Il y a mille façons de faire une enquête. Si l’on associe souvent enquête et long questionnaire, il est aussi possible de faire des enquêtes par observation ou par entretien (par exemple, nous avons réalisé des entretiens individuels auprès de personnes ayant accompagné un proche en fin de vie à domicile à la Réunion). Dans le cadre des enquêtes par questionnaire, celui-ci peut être administré par un enquêteur professionnel, au téléphone ou directement chez l’enquêté. Il peut aussi s’agir d’un questionnaire plus court auquel on peut répondre directement sur Internet, sur son ordinateur ou sur son téléphone. De plus en plus, on combine ces différentes approches, en permettant aux personnes enquêtées de répondre de la façon qui leur convient le mieux : c’est ce que l’on appelle les enquêtes multimodes.
Le service des enquêtes de l’Ined suit les nouveaux développements et les innovations méthodologiques dans la réalisation d’enquêtes (nouvelles techniques d’enquêtes qualitatives, évaluation des modes de collecte sur les réponses…) et y contribue aussi en présentant ses méthodes et les conclusions de ses tests et enquêtes à la communauté scientifique.
Comment trouve-t-on les enquêtés ? Comment constitue-t-on un échantillon et comment choisit-on sa taille ?
Trouver les enquêtés est une étape importante de la réalisation d’une enquête. Dans la très grande majorité des cas, l’échantillon (c’est-à-dire la liste des enquêtés) est obtenu par tirage au sort ; ce caractère aléatoire garantit que les résultats obtenus seront de bonne qualité. Plus l’échantillon est grand, plus les résultats seront précis, mais évidemment, le coût augmente aussi. Il faut donc recourir à des méthodes de tirage des individus plus sophistiquées pour avoir les résultats les plus précis avec l’échantillon le plus réduit possible. Le service des enquêtes, et notamment les statisticien·ne·s qui y travaillent, développe une expertise du fichier « Fideli » de l’INSEE, qui repose sur les données des impôts (sur le revenu, la taxe d’habitation, etc.) et donne une bonne vision de l’ensemble de la population permettant ainsi d’en extraire un échantillon, dans le respect des règles de protection des données personnelles. Mais ce n’est pas la seule façon de constituer un échantillon : à l’Ined, on recourt parfois à des méthodes de type « boule de neige », notamment lorsque l’on s’intéresse à des populations « rares » ou difficiles à joindre. La méthode construit un échantillon en partant d’un petit groupe d’individus qui nous donnent les coordonnées des personnes qu’ils connaissent, faisant « grossir » la boule de neige dévalant la pente à chaque étape. C’est une méthode de cette famille qui a été utilisée pour l’enquête ChiPRe, en demandant aux individus enquêtés de nous fournir les coordonnées de leurs parents, amis ou collègues d’origine chinoise résidant en Île-de-France.

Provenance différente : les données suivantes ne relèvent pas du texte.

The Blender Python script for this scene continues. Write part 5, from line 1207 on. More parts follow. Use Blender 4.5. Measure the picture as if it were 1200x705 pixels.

Comment fait-on pour garantir l’anonymat ?
La garantie de l’anonymat des enquêté·e·s est cruciale. Elle repose avant tout sur le sérieux de l’Ined et de ses chercheurs, qui réalisent des enquêtes depuis plus de 70 ans et ont besoin de garder cette relation de confiance avec l’ensemble des Français qui pourraient être mobilisés pour participer à nos enquêtes. Elle repose aussi sur un ensemble d’acteurs qui interviennent à différents niveaux, que ce soit la Déléguée à la protection des données de l’Ined, étroitement associée à chaque enquête, la Commission nationale Informatique et Libertés et le Comité du secret statistique, qui vérifient que tout est mis en œuvre pour garantir la sécurité des données, ou le DataLab de l’Ined, qui s’assure lors de la diffusion des résultats auprès de la communauté scientifique qu’aucun individu n’est ré-identifiable à partir de ses réponses.